## Start Data lines

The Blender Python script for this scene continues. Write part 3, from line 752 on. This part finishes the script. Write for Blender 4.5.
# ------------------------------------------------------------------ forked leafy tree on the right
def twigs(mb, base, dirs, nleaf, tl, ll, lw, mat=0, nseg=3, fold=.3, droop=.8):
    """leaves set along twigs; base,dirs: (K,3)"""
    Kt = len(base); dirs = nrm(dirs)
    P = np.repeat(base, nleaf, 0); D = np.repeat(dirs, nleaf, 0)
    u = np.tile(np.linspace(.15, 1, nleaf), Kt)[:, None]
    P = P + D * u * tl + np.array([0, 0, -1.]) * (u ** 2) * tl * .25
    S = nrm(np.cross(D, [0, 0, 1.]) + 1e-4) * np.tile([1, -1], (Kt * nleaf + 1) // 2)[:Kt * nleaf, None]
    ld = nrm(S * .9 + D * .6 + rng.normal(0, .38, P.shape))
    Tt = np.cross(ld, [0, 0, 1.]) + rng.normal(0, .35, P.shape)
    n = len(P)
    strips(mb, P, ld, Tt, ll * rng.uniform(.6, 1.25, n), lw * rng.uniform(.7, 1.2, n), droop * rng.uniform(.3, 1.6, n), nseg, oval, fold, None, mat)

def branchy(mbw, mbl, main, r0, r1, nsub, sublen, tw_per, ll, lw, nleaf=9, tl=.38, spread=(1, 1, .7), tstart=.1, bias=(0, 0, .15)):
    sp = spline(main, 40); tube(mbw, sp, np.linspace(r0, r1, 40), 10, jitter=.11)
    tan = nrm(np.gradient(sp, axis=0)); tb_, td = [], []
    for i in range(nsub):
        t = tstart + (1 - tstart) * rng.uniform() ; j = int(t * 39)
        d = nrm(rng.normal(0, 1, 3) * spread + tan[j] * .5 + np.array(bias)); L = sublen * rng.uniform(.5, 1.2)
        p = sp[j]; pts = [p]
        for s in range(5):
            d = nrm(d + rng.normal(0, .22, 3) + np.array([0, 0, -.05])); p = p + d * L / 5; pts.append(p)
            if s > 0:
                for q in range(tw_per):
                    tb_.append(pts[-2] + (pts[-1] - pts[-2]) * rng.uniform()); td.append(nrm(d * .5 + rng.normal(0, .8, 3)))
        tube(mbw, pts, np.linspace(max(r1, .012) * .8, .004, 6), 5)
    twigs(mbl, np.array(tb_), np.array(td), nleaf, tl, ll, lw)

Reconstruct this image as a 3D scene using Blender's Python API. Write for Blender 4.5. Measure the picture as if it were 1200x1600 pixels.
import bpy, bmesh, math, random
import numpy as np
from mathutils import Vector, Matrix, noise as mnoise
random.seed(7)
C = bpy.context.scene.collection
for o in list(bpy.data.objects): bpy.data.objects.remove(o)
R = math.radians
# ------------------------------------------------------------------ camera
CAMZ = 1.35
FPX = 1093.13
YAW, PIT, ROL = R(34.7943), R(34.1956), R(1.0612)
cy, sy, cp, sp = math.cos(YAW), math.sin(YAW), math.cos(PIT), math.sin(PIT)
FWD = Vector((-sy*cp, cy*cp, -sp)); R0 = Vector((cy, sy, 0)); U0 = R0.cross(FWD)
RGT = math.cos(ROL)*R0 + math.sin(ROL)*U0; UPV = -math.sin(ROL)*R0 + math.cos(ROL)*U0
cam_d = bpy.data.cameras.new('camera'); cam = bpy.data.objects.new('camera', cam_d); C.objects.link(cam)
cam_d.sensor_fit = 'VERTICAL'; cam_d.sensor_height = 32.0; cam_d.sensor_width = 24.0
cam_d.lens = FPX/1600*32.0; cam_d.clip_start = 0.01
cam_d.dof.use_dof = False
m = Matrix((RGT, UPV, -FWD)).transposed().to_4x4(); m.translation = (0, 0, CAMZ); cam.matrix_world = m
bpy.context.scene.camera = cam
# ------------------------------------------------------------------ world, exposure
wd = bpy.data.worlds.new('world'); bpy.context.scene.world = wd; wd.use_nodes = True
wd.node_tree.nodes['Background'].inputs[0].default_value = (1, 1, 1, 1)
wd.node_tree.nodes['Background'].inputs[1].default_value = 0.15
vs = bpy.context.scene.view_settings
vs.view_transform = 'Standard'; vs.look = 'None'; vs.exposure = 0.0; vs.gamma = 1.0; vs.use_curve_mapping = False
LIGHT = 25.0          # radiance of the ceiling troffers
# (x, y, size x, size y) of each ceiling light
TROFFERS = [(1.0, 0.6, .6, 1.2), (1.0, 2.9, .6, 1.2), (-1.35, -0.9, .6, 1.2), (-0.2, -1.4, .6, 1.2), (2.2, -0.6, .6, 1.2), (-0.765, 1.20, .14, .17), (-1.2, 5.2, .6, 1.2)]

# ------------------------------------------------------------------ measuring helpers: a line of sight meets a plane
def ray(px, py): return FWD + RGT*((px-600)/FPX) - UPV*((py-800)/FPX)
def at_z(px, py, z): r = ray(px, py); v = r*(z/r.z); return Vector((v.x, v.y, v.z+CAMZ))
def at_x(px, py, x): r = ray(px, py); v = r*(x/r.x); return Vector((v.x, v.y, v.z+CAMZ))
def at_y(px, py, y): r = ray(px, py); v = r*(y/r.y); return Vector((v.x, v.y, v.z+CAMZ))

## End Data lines

• **Work to complete**: Using the data above, print every record exactly as shown.

• **The output**:
The Blender Python script for this scene continues. Write part 3, from line 752 on. This part finishes the script. Write for Blender 4.5.
# ------------------------------------------------------------------ forked leafy tree on the right
def twigs(mb, base, dirs, nleaf, tl, ll, lw, mat=0, nseg=3, fold=.3, droop=.8):
    """leaves set along twigs; base,dirs: (K,3)"""
    Kt = len(base); dirs = nrm(dirs)
    P = np.repeat(base, nleaf, 0); D = np.repeat(dirs, nleaf, 0)
    u = np.tile(np.linspace(.15, 1, nleaf), Kt)[:, None]
    P = P + D * u * tl + np.array([0, 0, -1.]) * (u ** 2) * tl * .25
    S = nrm(np.cross(D, [0, 0, 1.]) + 1e-4) * np.tile([1, -1], (Kt * nleaf + 1) // 2)[:Kt * nleaf, None]
    ld = nrm(S * .9 + D * .6 + rng.normal(0, .38, P.shape))
    Tt = np.cross(ld, [0, 0, 1.]) + rng.normal(0, .35, P.shape)
    n = len(P)
    strips(mb, P, ld, Tt, ll * rng.uniform(.6, 1.25, n), lw * rng.uniform(.7, 1.2, n), droop * rng.uniform(.3, 1.6, n), nseg, oval, fold, None, mat)

def branchy(mbw, mbl, main, r0, r1, nsub, sublen, tw_per, ll, lw, nleaf=9, tl=.38, spread=(1, 1, .7), tstart=.1, bias=(0, 0, .15)):
    sp = spline(main, 40); tube(mbw, sp, np.linspace(r0, r1, 40), 10, jitter=.11)
    tan = nrm(np.gradient(sp, axis=0)); tb_, td = [], []
    for i in range(nsub):
        t = tstart + (1 - tstart) * rng.uniform() ; j = int(t * 39)
        d = nrm(rng.normal(0, 1, 3) * spread + tan[j] * .5 + np.array(bias)); L = sublen * rng.uniform(.5, 1.2)
        p = sp[j]; pts = [p]
        for s in range(5):
            d = nrm(d + rng.normal(0, .22, 3) + np.array([0, 0, -.05])); p = p + d * L / 5; pts.append(p)
            if s > 0:
                for q in range(tw_per):
                    tb_.append(pts[-2] + (pts[-1] - pts[-2]) * rng.uniform()); td.append(nrm(d * .5 + rng.normal(0, .8, 3)))
        tube(mbw, pts, np.linspace(max(r1, .012) * .8, .004, 6), 5)
    twigs(mbl, np.array(tb_), np.array(td), nleaf, tl, ll, lw)

Reconstruct this image as a 3D scene using Blender's Python API. Write for Blender 4.5. Measure the picture as if it were 1200x1600 pixels.
import bpy, bmesh, math, random
import numpy as np
from mathutils import Vector, Matrix, noise as mnoise
random.seed(7)
C = bpy.context.scene.collection
for o in list(bpy.data.objects): bpy.data.objects.remove(o)
R = math.radians
# ------------------------------------------------------------------ camera
CAMZ = 1.35
FPX = 1093.13
YAW, PIT, ROL = R(34.7943), R(34.1956), R(1.0612)
cy, sy, cp, sp = math.cos(YAW), math.sin(YAW), math.cos(PIT), math.sin(PIT)
FWD = Vector((-sy*cp, cy*cp, -sp)); R0 = Vector((cy, sy, 0)); U0 = R0.cross(FWD)
RGT = math.cos(ROL)*R0 + math.sin(ROL)*U0; UPV = -math.sin(ROL)*R0 + math.cos(ROL)*U0
cam_d = bpy.data.cameras.new('camera'); cam = bpy.data.objects.new('camera', cam_d); C.objects.link(cam)
cam_d.sensor_fit = 'VERTICAL'; cam_d.sensor_height = 32.0; cam_d.sensor_width = 24.0
cam_d.lens = FPX/1600*32.0; cam_d.clip_start = 0.01
cam_d.dof.use_dof = False
m = Matrix((RGT, UPV, -FWD)).transposed().to_4x4(); m.translation = (0, 0, CAMZ); cam.matrix_world = m
bpy.context.scene.camera = cam
# ------------------------------------------------------------------ world, exposure
wd = bpy.data.worlds.new('world'); bpy.context.scene.world = wd; wd.use_nodes = True
wd.node_tree.nodes['Background'].inputs[0].default_value = (1, 1, 1, 1)
wd.node_tree.nodes['Background'].inputs[1].default_value = 0.15
vs = bpy.context.scene.view_settings
vs.view_transform = 'Standard'; vs.look = 'None'; vs.exposure = 0.0; vs.gamma = 1.0; vs.use_curve_mapping = False
LIGHT = 25.0          # radiance of the ceiling troffers
# (x, y, size x, size y) of each ceiling light
TROFFERS = [(1.0, 0.6, .6, 1.2), (1.0, 2.9, .6, 1.2), (-1.35, -0.9, .6, 1.2), (-0.2, -1.4, .6, 1.2), (2.2, -0.6, .6, 1.2), (-0.765, 1.20, .14, .17), (-1.2, 5.2, .6, 1.2)]

# ------------------------------------------------------------------ measuring helpers: a line of sight meets a plane
def ray(px, py): return FWD + RGT*((px-600)/FPX) - UPV*((py-800)/FPX)
def at_z(px, py, z): r = ray(px, py); v = r*(z/r.z); return Vector((v.x, v.y, v.z+CAMZ))
def at_x(px, py, x): r = ray(px, py); v = r*(x/r.x); return Vector((v.x, v.y, v.z+CAMZ))
def at_y(px, py, y): r = ray(px, py); v = r*(y/r.y); return Vector((v.x, v.y, v.z+CAMZ))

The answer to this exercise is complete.